> **Exercise**
Could you transcribe the material below exactly, without leaving out a single line?

Excerpt from a dataset:
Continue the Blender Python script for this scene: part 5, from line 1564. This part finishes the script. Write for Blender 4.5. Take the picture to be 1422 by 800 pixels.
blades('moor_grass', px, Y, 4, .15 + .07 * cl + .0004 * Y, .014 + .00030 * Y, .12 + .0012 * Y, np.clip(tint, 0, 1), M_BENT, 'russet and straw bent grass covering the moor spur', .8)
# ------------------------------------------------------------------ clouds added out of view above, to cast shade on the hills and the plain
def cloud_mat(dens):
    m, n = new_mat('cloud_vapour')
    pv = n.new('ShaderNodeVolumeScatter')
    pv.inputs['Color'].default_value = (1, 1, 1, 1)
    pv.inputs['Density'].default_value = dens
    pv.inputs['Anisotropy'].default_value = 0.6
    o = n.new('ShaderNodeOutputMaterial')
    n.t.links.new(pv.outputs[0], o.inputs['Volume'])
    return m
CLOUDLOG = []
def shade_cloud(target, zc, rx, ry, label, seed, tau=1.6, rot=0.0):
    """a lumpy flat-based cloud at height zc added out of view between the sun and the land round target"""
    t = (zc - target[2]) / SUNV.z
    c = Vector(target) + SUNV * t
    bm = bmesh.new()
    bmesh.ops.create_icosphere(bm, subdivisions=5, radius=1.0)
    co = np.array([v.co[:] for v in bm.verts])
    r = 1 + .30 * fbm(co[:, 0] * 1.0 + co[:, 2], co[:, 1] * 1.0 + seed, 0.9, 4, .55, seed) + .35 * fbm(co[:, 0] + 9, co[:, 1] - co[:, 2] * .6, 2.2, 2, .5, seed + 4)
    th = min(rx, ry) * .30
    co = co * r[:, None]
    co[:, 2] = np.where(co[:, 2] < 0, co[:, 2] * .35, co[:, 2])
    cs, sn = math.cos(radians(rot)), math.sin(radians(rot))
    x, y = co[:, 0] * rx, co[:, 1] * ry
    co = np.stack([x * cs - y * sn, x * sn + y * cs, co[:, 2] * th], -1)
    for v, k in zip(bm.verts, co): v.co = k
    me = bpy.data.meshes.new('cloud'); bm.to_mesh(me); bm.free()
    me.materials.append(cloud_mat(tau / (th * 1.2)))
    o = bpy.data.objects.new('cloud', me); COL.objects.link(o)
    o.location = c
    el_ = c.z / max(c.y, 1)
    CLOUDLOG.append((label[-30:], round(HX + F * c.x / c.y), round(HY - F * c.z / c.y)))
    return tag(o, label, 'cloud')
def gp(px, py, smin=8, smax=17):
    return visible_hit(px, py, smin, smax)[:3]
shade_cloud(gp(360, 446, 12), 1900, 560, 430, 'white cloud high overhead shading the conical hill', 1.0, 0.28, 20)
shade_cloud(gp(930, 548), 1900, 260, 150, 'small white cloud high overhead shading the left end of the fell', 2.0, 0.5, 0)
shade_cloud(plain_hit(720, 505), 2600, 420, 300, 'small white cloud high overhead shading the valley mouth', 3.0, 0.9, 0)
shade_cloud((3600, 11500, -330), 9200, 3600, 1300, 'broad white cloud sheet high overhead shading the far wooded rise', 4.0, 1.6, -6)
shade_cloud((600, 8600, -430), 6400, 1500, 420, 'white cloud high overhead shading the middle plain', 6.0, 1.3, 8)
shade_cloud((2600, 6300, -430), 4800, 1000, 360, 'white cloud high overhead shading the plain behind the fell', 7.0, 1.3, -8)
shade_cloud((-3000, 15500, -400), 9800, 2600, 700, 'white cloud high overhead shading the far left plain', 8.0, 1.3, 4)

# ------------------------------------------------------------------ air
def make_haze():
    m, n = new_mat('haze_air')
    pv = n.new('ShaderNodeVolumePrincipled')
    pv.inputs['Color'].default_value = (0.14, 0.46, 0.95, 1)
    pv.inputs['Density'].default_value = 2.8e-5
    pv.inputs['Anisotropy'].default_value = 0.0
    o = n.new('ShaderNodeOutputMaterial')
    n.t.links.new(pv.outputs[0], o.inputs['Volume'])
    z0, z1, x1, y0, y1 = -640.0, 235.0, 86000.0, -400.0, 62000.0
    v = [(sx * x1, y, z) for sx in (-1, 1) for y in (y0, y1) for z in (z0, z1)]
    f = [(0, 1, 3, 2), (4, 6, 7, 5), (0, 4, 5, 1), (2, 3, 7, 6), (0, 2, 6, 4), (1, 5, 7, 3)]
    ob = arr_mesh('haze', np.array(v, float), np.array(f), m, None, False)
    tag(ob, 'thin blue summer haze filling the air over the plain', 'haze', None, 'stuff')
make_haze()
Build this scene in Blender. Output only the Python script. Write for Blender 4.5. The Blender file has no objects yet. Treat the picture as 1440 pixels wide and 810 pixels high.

> **Complete answer**
Continue the Blender Python script for this scene: part 5, from line 1564. This part finishes the script. Write for Blender 4.5. Take the picture to be 1422 by 800 pixels.
blades('moor_grass', px, Y, 4, .15 + .07 * cl + .0004 * Y, .014 + .00030 * Y, .12 + .0012 * Y, np.clip(tint, 0, 1), M_BENT, 'russet and straw bent grass covering the moor spur', .8)
# ------------------------------------------------------------------ clouds added out of view above, to cast shade on the hills and the plain
def cloud_mat(dens):
    m, n = new_mat('cloud_vapour')
    pv = n.new('ShaderNodeVolumeScatter')
    pv.inputs['Color'].default_value = (1, 1, 1, 1)
    pv.inputs['Density'].default_value = dens
    pv.inputs['Anisotropy'].default_value = 0.6
    o = n.new('ShaderNodeOutputMaterial')
    n.t.links.new(pv.outputs[0], o.inputs['Volume'])
    return m
CLOUDLOG = []
def shade_cloud(target, zc, rx, ry, label, seed, tau=1.6, rot=0.0):
    """a lumpy flat-based cloud at height zc added out of view between the sun and the land round target"""
    t = (zc - target[2]) / SUNV.z
    c = Vector(target) + SUNV * t
    bm = bmesh.new()
    bmesh.ops.create_icosphere(bm, subdivisions=5, radius=1.0)
    co = np.array([v.co[:] for v in bm.verts])
    r = 1 + .30 * fbm(co[:, 0] * 1.0 + co[:, 2], co[:, 1] * 1.0 + seed, 0.9, 4, .55, seed) + .35 * fbm(co[:, 0] + 9, co[:, 1] - co[:, 2] * .6, 2.2, 2, .5, seed + 4)
    th = min(rx, ry) * .30
    co = co * r[:, None]
    co[:, 2] = np.where(co[:, 2] < 0, co[:, 2] * .35, co[:, 2])
    cs, sn = math.cos(radians(rot)), math.sin(radians(rot))
    x, y = co[:, 0] * rx, co[:, 1] * ry
    co = np.stack([x * cs - y * sn, x * sn + y * cs, co[:, 2] * th], -1)
    for v, k in zip(bm.verts, co): v.co = k
    me = bpy.data.meshes.new('cloud'); bm.to_mesh(me); bm.free()
    me.materials.append(cloud_mat(tau / (th * 1.2)))
    o = bpy.data.objects.new('cloud', me); COL.objects.link(o)
    o.location = c
    el_ = c.z / max(c.y, 1)
    CLOUDLOG.append((label[-30:], round(HX + F * c.x / c.y), round(HY - F * c.z / c.y)))
    return tag(o, label, 'cloud')
def gp(px, py, smin=8, smax=17):
    return visible_hit(px, py, smin, smax)[:3]
shade_cloud(gp(360, 446, 12), 1900, 560, 430, 'white cloud high overhead shading the conical hill', 1.0, 0.28, 20)
shade_cloud(gp(930, 548), 1900, 260, 150, 'small white cloud high overhead shading the left end of the fell', 2.0, 0.5, 0)
shade_cloud(plain_hit(720, 505), 2600, 420, 300, 'small white cloud high overhead shading the valley mouth', 3.0, 0.9, 0)
shade_cloud((3600, 11500, -330), 9200, 3600, 1300, 'broad white cloud sheet high overhead shading the far wooded rise', 4.0, 1.6, -6)
shade_cloud((600, 8600, -430), 6400, 1500, 420, 'white cloud high overhead shading the middle plain', 6.0, 1.3, 8)
shade_cloud((2600, 6300, -430), 4800, 1000, 360, 'white cloud high overhead shading the plain behind the fell', 7.0, 1.3, -8)
shade_cloud((-3000, 15500, -400), 9800, 2600, 700, 'white cloud high overhead shading the far left plain', 8.0, 1.3, 4)

# ------------------------------------------------------------------ air
def make_haze():
    m, n = new_mat('haze_air')
    pv = n.new('ShaderNodeVolumePrincipled')
    pv.inputs['Color'].default_value = (0.14, 0.46, 0.95, 1)
    pv.inputs['Density'].default_value = 2.8e-5
    pv.inputs['Anisotropy'].default_value = 0.0
    o = n.new('ShaderNodeOutputMaterial')
    n.t.links.new(pv.outputs[0], o.inputs['Volume'])
    z0, z1, x1, y0, y1 = -640.0, 235.0, 86000.0, -400.0, 62000.0
    v = [(sx * x1, y, z) for sx in (-1, 1) for y in (y0, y1) for z in (z0, z1)]
    f = [(0, 1, 3, 2), (4, 6, 7, 5), (0, 4, 5, 1), (2, 3, 7, 6), (0, 2, 6, 4), (1, 5, 7, 3)]
    ob = arr_mesh('haze', np.array(v, float), np.array(f), m, None, False)
    tag(ob, 'thin blue summer haze filling the air over the plain', 'haze', None, 'stuff')
make_haze()
Build this scene in Blender. Output only the Python script. Write for Blender 4.5. The Blender file has no objects yet. Treat the picture as 1440 pixels wide and 810 pixels high.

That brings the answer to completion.